Saturday, February 28, 2009

The Seven Last Words

As we enter into the Sundays of Lent, I have decided to focus in my preaching on the Seven Last Words of Christ. These sayings, taken from the Gospel accounts of the Passion, give insight and authentic teachings of Christ. Here on the Cross, He mounted the greatest pulpit and delivered the best sermon in history.
The Seven Last Words are:
  • Father, forgive them; for they know not what they do. (Luke 23:34
  • Amen I say to you, today you will be with me in paradise. (Luke 23:43)
  • Eli, Eli, lama sabachthani? -- My God, my God, why hast thou forsaken me? (Matt 27:46)
  • Father, into your hands I commend my Spirit. (Luke 23:46)
  • Woman, behold your son; behold your Mother! (John 19:26-27)
  • I thirst. (John 19:28)
  • It is finished (John 19:30)
In each of the Sundays of Lent, and on Good Friday, one of these Last Words will be examined for our reflection.

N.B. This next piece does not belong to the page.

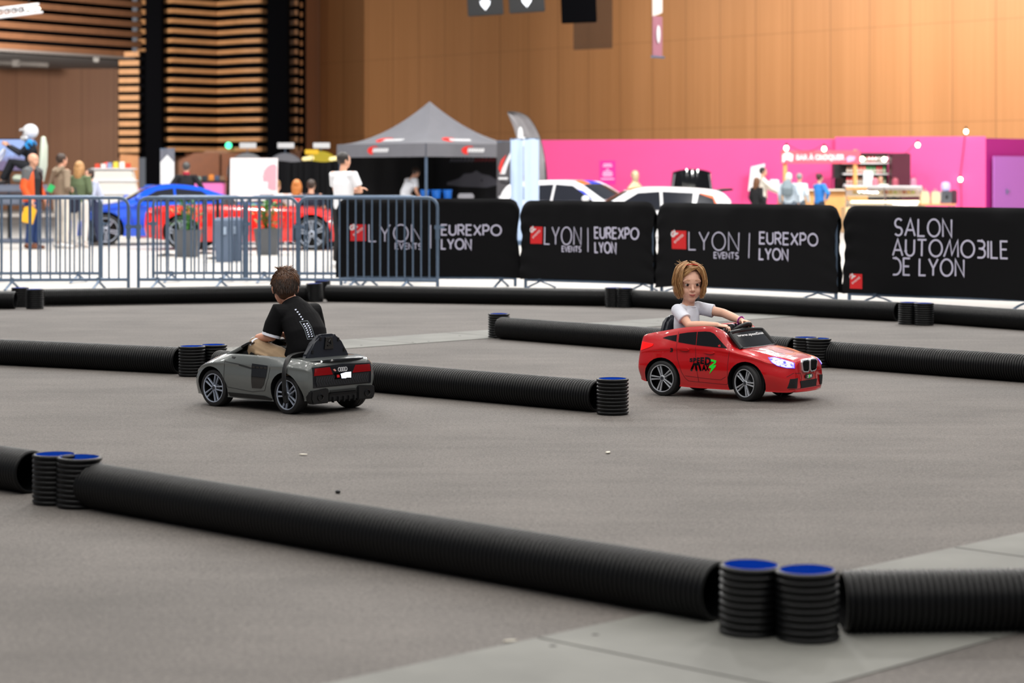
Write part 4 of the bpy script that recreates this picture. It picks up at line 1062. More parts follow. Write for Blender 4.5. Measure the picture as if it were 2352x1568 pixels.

The first saying of Christ, as he is being crucified and mocked, having already withstood the mock trial that the High Priests and Sanhedrin held and the terrible scourging at the pillar, is "Father, forgive them; for they know not what they do." In these words we can begin to plumb the depth of the Mercy of Christ. After a night without sleep; having been abandoned by all but a very few of His closest friends, and having suffered terrible indignities, Christ prays for those who persecute Him -- as He has commanded us to do. In His complete surrender, he shows His greatest strength.
It is this strength that he gave to his disciples, as we see in the case of Saint Stephen, who not too long after will pray to Christ for mercy for those who are stoning him. The mercy of Christ -- the Divine Mercy, extend to all who avail themselves of it. The mercy of Christ is not limited to those things we do without knowing, but also to those things we do with full knowledge. Saint Faustina was shown a vision of an ocean, which represented the Divine Mercy; she was made to understand that her sins were but a drop in a bucket in comparison. It would be utter foolishness to think anything is beyond the mercy of Christ.
As long as the perons repents of sin and takes advantage of the Mercy of God, especially as found in the Sacrament of His Mercy, God is always faithful to forgive sinners.
This does have a moral dimension for us. As I mentioned, Saint Stephen prayed for those who were persecuting him. We are commanded by Christ to do the same. As we pray the Lord's Prayer, Forgive us our trespasses as we forgive those who trespass against us, we remember the words of Christ, "The same measure that you use will be used for you." As we pray for those who have harmed us, it becomes easier to forgive them. As we show mercy to those around us, we are assured that the same will be shown to us.